A meditation variant known as open monitoring kicks in here. The jar of water, the glass of almond milk, and the host all come into focus. The water and milk, in an obvious search for immediate relief, but the host more from a trust valuation standpoint. Nothing says introspection like having to question who to trust, right? A few guests verbalize this reassessment of trust, but whether it’s said or not, it’s always in their watery eyes as they blink in disbelief. They suddenly realise that Sean is taking down scorching hot wings without any hassle and, if anything, is disingenuously playing up his feeling-the-heat-too routine to feign solidarity and encourage them to keep hurting themselves.

This is also when Sean, seasoned gestapo interrogator that he is, throws a curve by asking a question that demands auditory attentiveness and a detailed response, further heightening the guest’s attentional dissonance.

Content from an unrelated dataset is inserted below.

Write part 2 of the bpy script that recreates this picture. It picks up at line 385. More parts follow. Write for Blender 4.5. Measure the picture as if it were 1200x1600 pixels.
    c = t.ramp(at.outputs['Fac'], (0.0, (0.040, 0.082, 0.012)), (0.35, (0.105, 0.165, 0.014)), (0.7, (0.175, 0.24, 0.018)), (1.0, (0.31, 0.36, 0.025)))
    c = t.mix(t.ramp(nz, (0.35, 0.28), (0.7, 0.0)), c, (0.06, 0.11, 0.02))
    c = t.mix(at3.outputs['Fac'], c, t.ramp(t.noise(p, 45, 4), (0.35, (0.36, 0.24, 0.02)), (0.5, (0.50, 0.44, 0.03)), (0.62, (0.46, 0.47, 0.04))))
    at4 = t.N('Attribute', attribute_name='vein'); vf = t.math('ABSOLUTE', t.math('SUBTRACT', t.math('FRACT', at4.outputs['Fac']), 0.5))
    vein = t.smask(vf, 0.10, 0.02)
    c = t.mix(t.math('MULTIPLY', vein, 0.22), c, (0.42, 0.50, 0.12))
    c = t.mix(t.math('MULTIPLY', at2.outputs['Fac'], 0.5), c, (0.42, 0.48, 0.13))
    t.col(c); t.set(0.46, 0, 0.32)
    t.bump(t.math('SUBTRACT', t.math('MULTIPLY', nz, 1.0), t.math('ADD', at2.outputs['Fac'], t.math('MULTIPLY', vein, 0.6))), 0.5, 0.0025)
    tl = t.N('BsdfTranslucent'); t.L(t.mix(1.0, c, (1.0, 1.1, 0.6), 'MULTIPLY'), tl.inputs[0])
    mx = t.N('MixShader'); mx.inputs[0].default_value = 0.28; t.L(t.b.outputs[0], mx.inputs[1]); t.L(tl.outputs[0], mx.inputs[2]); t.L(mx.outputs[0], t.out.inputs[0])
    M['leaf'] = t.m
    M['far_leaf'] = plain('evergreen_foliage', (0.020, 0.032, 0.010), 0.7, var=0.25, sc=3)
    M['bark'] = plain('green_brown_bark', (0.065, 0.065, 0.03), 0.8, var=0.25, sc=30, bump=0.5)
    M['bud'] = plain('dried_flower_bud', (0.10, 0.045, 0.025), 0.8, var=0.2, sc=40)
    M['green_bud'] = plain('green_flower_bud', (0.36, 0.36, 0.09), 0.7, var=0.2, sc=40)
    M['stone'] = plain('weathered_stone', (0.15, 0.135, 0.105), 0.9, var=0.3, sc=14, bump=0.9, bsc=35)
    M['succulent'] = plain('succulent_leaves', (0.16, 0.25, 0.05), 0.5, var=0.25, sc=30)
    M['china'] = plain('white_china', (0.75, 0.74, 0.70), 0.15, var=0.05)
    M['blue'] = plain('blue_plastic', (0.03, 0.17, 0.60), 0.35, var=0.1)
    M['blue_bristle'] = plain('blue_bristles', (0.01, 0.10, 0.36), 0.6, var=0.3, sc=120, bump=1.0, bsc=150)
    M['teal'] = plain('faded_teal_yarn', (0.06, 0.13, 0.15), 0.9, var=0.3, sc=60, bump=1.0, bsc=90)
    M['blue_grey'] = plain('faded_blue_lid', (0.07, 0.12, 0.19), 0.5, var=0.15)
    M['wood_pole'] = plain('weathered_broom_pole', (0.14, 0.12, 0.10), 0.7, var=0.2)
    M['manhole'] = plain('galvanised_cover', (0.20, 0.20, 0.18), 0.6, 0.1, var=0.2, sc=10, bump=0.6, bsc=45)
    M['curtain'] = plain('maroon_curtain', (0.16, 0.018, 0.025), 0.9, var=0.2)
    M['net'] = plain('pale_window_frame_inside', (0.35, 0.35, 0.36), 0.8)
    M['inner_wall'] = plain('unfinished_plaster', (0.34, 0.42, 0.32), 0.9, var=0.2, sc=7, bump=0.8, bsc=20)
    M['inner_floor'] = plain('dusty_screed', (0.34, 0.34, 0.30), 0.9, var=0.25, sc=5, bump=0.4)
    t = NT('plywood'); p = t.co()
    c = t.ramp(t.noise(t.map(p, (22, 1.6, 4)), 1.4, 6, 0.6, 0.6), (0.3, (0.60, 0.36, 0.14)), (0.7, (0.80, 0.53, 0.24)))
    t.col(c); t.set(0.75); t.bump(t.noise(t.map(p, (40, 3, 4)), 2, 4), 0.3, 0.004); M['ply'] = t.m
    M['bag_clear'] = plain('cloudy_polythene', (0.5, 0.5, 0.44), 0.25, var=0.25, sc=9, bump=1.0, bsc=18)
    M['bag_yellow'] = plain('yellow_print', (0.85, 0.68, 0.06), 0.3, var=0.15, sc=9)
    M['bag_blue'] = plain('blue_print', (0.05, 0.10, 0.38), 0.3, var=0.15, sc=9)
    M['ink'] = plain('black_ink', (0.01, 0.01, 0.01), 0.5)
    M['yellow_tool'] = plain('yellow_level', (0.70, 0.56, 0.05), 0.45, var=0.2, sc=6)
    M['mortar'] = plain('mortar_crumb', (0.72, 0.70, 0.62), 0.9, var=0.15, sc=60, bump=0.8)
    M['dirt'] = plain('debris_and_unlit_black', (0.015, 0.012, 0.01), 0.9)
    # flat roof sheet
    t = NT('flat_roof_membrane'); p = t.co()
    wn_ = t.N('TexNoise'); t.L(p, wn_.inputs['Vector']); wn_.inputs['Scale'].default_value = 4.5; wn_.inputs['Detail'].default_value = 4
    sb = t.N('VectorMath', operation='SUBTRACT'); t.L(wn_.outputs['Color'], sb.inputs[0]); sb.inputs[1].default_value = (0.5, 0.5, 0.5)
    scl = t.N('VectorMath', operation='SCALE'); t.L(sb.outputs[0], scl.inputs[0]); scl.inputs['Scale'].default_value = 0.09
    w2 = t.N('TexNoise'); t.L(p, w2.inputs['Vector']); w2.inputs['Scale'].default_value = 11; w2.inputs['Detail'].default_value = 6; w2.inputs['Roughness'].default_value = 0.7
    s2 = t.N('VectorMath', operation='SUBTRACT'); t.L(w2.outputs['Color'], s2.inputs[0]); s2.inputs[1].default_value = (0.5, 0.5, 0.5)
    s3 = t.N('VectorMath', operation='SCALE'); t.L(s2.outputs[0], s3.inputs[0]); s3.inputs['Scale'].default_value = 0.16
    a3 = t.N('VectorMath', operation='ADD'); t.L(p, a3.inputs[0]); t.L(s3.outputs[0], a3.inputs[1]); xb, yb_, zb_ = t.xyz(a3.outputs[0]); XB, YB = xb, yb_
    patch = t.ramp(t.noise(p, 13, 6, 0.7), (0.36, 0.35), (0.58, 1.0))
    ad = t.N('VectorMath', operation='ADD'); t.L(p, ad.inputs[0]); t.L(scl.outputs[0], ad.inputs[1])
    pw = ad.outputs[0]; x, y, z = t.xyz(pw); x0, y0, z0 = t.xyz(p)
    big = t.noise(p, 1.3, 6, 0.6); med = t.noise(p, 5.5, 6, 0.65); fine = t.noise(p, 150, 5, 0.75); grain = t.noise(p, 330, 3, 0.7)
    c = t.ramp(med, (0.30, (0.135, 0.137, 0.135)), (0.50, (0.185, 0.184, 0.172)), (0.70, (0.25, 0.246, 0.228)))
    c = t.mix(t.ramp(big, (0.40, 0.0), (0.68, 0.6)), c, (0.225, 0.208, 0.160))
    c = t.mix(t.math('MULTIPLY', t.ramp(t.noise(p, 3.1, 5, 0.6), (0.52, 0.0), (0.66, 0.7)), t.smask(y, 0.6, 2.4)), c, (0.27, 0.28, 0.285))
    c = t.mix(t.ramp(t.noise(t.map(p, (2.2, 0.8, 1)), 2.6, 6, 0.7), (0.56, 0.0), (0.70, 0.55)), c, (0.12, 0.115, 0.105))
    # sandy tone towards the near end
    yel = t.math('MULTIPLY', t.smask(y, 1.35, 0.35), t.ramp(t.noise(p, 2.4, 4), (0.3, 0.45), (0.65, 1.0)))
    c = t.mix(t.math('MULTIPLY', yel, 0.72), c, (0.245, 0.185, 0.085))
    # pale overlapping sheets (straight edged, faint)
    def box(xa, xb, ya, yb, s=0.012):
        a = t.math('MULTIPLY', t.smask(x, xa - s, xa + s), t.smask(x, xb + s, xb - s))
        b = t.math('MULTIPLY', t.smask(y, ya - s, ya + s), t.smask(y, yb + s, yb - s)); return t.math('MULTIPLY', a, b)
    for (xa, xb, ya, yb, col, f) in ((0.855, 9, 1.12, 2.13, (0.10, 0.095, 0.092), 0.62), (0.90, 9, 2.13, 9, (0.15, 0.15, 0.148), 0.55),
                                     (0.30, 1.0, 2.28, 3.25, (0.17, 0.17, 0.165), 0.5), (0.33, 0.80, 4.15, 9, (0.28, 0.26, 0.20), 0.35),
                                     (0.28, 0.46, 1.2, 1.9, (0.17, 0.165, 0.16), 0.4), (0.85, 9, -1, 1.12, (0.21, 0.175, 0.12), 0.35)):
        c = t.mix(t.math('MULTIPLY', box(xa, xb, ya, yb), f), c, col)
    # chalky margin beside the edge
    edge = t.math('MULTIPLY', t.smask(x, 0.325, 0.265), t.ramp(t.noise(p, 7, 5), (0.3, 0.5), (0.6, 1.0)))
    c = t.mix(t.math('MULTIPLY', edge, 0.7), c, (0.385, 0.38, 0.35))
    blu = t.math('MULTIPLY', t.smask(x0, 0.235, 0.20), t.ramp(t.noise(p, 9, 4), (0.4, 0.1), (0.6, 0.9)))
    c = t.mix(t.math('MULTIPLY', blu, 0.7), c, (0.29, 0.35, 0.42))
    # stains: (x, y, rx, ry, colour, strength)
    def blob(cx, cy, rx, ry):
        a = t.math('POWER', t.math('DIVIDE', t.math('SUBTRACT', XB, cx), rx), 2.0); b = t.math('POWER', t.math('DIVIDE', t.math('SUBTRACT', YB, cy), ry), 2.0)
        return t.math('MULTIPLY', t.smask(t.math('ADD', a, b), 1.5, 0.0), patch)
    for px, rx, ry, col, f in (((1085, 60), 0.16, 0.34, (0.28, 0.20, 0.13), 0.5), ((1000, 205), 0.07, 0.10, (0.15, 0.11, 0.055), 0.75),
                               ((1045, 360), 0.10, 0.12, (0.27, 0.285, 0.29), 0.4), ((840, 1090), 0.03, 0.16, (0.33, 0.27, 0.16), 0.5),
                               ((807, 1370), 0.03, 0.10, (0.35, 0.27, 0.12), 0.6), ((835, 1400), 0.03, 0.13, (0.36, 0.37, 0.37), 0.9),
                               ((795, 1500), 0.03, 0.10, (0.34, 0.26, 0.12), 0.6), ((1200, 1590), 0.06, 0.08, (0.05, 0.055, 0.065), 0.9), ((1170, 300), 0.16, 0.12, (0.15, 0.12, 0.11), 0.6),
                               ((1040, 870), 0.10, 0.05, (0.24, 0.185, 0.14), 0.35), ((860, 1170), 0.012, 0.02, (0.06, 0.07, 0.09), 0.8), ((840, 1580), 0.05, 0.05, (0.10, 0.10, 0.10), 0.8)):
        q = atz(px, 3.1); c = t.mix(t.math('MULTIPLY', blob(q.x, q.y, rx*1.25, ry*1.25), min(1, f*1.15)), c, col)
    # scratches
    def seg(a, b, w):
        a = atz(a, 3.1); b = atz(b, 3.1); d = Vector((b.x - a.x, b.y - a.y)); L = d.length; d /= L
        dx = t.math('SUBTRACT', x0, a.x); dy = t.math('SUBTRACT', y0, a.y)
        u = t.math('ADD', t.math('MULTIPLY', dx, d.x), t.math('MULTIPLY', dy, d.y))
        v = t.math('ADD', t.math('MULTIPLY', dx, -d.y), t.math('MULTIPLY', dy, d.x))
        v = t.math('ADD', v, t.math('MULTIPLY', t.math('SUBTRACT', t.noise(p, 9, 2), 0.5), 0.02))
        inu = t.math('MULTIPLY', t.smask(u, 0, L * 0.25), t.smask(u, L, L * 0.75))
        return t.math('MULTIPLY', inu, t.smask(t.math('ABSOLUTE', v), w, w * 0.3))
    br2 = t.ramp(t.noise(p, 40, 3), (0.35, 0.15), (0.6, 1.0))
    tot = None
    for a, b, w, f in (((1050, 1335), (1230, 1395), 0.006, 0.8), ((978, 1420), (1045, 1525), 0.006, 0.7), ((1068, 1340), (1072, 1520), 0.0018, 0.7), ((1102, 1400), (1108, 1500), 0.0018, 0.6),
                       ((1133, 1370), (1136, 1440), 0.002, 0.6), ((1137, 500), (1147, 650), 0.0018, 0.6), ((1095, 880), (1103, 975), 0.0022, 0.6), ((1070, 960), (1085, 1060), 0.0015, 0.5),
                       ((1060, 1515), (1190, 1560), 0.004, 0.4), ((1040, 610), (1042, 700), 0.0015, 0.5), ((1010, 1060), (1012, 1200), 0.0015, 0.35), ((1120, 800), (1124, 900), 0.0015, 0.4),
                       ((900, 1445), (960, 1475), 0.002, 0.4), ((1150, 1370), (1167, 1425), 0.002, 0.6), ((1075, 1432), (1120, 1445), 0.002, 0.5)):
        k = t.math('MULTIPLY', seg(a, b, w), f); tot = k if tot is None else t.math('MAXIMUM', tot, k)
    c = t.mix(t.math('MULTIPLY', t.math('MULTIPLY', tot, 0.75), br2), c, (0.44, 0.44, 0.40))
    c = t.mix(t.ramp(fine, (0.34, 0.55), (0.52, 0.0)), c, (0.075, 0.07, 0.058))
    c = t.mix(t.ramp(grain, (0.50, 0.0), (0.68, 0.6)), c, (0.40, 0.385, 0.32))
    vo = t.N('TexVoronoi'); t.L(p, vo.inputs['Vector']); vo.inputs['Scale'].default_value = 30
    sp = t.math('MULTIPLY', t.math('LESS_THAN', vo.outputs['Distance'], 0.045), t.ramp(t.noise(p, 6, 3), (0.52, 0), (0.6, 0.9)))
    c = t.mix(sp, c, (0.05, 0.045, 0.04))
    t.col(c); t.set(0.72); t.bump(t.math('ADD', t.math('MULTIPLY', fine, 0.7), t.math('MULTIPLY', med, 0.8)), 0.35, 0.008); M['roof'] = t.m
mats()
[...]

They can barely track what he’s asking them. He sends this probe a couple of seconds after the bite that seems to have switched them on, and his delivery is deadpan. Those that can muster a coherent response do so, but pretty much anything can come flying out - and not necessarily verbal, as it turns out.
“Why are you asking the deepest most referencial shit” - Jordan Peele

Those who make it to the last wing have to deal with Sean’s shameless goading: “its customary here to dab the last wing, but you don’t have to if you don’t want to”
“fuck that, man” - Seth Rogen
“Sean, you go to hell” - Keegan-Michael Key
The plug
Having completed the course, it’s noteworthy that no guest I’ve seen seems to care in the least about the projects they came to promote. The world, their perceived issues, things they held as important coming in, all fall away. They reel off scant details about their projects without any real conviction. This is the celebrity in a mindful state, if this sensory hostage situation can be referred to as that. At the very least, they are now fully present.

Hall of Fame
For various reasons and in no particuler order:
Russel Brand: The signature calmness and appreciation of sensation that marks a mindful human being. He’s for real.
Padma Lakshmi: Frankly the most graceful and understated guest so far. I can’t say more without decending into perversion and depravity. #oh
Kevin Hart: Real honest, real quick. How can you not respect that?
Charlie Day: “You’re a legend” - Sean Evans
Cara Delevingne: The surpise. Trooper. Watch this one - she’s mustard!
Guy Fiery: “Oh …and for the record, no water no milk” (mic drop)
Dax Shepard: Solving math questions after requesting an extra wing. Unrivalled machismo. Clearly needs boundaries!
It Is Always Now
Mindfulness is not always some serene contemplative state. It’s everything - an awareness of awareness itself in the present moment, pleasant or otherwise. So, fine, not all the guests might have dropped as deep as this more formal definition, but they’re definitely half way there, in my view. Mindfulness is a real time phenomenon, and human beings rarely ever grant “the now” the attention it requires or deserves.
This is a useful platform for any public figure looking to connect with their audience becasue it doesn’t matter how it plays out, they pick up loads of coolness points just for showing up.